WHAT YOU ARE ASKED TO DO: Restate the entries word for word, omitting nothing.

--- begin DATA EXTRACT ---

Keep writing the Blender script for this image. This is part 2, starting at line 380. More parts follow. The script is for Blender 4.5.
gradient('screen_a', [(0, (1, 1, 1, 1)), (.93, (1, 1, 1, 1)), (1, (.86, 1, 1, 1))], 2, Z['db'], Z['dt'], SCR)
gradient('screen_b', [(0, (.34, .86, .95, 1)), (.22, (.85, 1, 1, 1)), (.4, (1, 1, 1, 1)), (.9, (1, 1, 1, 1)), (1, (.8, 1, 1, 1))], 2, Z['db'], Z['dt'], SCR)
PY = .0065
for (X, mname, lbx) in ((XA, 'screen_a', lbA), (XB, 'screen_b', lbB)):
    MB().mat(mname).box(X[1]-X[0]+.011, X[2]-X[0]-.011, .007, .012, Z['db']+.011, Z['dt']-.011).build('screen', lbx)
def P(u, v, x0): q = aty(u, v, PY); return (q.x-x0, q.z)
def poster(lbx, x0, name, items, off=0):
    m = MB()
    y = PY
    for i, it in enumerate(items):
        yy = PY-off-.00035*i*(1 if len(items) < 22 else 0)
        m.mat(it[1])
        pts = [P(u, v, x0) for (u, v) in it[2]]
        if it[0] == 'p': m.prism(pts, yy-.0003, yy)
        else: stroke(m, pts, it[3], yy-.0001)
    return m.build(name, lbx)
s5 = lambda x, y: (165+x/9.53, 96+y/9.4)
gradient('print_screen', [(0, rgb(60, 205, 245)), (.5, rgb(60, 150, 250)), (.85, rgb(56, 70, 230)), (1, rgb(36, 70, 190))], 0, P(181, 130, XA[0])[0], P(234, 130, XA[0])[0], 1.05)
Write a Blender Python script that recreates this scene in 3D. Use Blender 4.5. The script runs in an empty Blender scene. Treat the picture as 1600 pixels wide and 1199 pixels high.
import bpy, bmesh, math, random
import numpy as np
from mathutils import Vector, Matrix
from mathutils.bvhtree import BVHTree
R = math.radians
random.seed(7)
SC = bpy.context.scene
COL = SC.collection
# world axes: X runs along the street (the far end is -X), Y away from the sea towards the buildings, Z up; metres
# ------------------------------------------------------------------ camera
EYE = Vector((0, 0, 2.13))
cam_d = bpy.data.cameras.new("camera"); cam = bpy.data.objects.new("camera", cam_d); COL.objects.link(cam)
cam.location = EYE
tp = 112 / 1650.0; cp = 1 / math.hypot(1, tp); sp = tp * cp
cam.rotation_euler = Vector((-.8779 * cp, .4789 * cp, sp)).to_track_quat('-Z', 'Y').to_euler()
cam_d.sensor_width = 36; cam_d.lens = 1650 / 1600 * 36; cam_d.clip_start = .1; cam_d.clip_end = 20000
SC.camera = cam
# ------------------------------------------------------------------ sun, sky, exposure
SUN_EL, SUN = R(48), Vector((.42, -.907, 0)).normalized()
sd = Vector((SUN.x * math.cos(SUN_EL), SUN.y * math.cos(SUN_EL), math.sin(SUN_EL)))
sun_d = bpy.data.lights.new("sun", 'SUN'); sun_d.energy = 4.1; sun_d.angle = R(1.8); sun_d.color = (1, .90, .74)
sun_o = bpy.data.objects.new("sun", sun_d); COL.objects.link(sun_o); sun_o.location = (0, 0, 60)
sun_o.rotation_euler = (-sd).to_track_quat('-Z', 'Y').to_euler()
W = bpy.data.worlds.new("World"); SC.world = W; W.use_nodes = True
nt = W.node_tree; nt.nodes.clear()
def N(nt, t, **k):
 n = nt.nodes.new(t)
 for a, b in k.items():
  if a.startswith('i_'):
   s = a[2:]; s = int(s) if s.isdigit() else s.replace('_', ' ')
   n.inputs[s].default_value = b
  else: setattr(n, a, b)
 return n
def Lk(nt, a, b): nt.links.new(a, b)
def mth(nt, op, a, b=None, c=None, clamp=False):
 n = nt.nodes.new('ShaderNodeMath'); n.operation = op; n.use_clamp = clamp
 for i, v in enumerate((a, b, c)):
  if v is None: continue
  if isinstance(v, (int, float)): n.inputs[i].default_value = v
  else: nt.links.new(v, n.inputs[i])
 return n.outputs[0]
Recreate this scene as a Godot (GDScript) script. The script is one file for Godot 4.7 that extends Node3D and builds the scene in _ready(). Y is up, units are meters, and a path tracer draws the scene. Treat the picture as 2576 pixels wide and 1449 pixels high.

--- end DATA EXTRACT ---

REPLY TO THE EXERCISE:
Keep writing the Blender script for this image. This is part 2, starting at line 380. More parts follow. The script is for Blender 4.5.
gradient('screen_a', [(0, (1, 1, 1, 1)), (.93, (1, 1, 1, 1)), (1, (.86, 1, 1, 1))], 2, Z['db'], Z['dt'], SCR)
gradient('screen_b', [(0, (.34, .86, .95, 1)), (.22, (.85, 1, 1, 1)), (.4, (1, 1, 1, 1)), (.9, (1, 1, 1, 1)), (1, (.8, 1, 1, 1))], 2, Z['db'], Z['dt'], SCR)
PY = .0065
for (X, mname, lbx) in ((XA, 'screen_a', lbA), (XB, 'screen_b', lbB)):
    MB().mat(mname).box(X[1]-X[0]+.011, X[2]-X[0]-.011, .007, .012, Z['db']+.011, Z['dt']-.011).build('screen', lbx)
def P(u, v, x0): q = aty(u, v, PY); return (q.x-x0, q.z)
def poster(lbx, x0, name, items, off=0):
    m = MB()
    y = PY
    for i, it in enumerate(items):
        yy = PY-off-.00035*i*(1 if len(items) < 22 else 0)
        m.mat(it[1])
        pts = [P(u, v, x0) for (u, v) in it[2]]
        if it[0] == 'p': m.prism(pts, yy-.0003, yy)
        else: stroke(m, pts, it[3], yy-.0001)
    return m.build(name, lbx)
s5 = lambda x, y: (165+x/9.53, 96+y/9.4)
gradient('print_screen', [(0, rgb(60, 205, 245)), (.5, rgb(60, 150, 250)), (.85, rgb(56, 70, 230)), (1, rgb(36, 70, 190))], 0, P(181, 130, XA[0])[0], P(234, 130, XA[0])[0], 1.05)
Write a Blender Python script that recreates this scene in 3D. Use Blender 4.5. The script runs in an empty Blender scene. Treat the picture as 1600 pixels wide and 1199 pixels high.
import bpy, bmesh, math, random
import numpy as np
from mathutils import Vector, Matrix
from mathutils.bvhtree import BVHTree
R = math.radians
random.seed(7)
SC = bpy.context.scene
COL = SC.collection
# world axes: X runs along the street (the far end is -X), Y away from the sea towards the buildings, Z up; metres
# ------------------------------------------------------------------ camera
EYE = Vector((0, 0, 2.13))
cam_d = bpy.data.cameras.new("camera"); cam = bpy.data.objects.new("camera", cam_d); COL.objects.link(cam)
cam.location = EYE
tp = 112 / 1650.0; cp = 1 / math.hypot(1, tp); sp = tp * cp
cam.rotation_euler = Vector((-.8779 * cp, .4789 * cp, sp)).to_track_quat('-Z', 'Y').to_euler()
cam_d.sensor_width = 36; cam_d.lens = 1650 / 1600 * 36; cam_d.clip_start = .1; cam_d.clip_end = 20000
SC.camera = cam
# ------------------------------------------------------------------ sun, sky, exposure
SUN_EL, SUN = R(48), Vector((.42, -.907, 0)).normalized()
sd = Vector((SUN.x * math.cos(SUN_EL), SUN.y * math.cos(SUN_EL), math.sin(SUN_EL)))
sun_d = bpy.data.lights.new("sun", 'SUN'); sun_d.energy = 4.1; sun_d.angle = R(1.8); sun_d.color = (1, .90, .74)
sun_o = bpy.data.objects.new("sun", sun_d); COL.objects.link(sun_o); sun_o.location = (0, 0, 60)
sun_o.rotation_euler = (-sd).to_track_quat('-Z', 'Y').to_euler()
W = bpy.data.worlds.new("World"); SC.world = W; W.use_nodes = True
nt = W.node_tree; nt.nodes.clear()
def N(nt, t, **k):
 n = nt.nodes.new(t)
 for a, b in k.items():
  if a.startswith('i_'):
   s = a[2:]; s = int(s) if s.isdigit() else s.replace('_', ' ')
   n.inputs[s].default_value = b
  else: setattr(n, a, b)
 return n
def Lk(nt, a, b): nt.links.new(a, b)
def mth(nt, op, a, b=None, c=None, clamp=False):
 n = nt.nodes.new('ShaderNodeMath'); n.operation = op; n.use_clamp = clamp
 for i, v in enumerate((a, b, c)):
  if v is None: continue
  if isinstance(v, (int, float)): n.inputs[i].default_value = v
  else: nt.links.new(v, n.inputs[i])
 return n.outputs[0]
Recreate this scene as a Godot (GDScript) script. The script is one file for Godot 4.7 that extends Node3D and builds the scene in _ready(). Y is up, units are meters, and a path tracer draws the scene. Treat the picture as 2576 pixels wide and 1449 pixels high.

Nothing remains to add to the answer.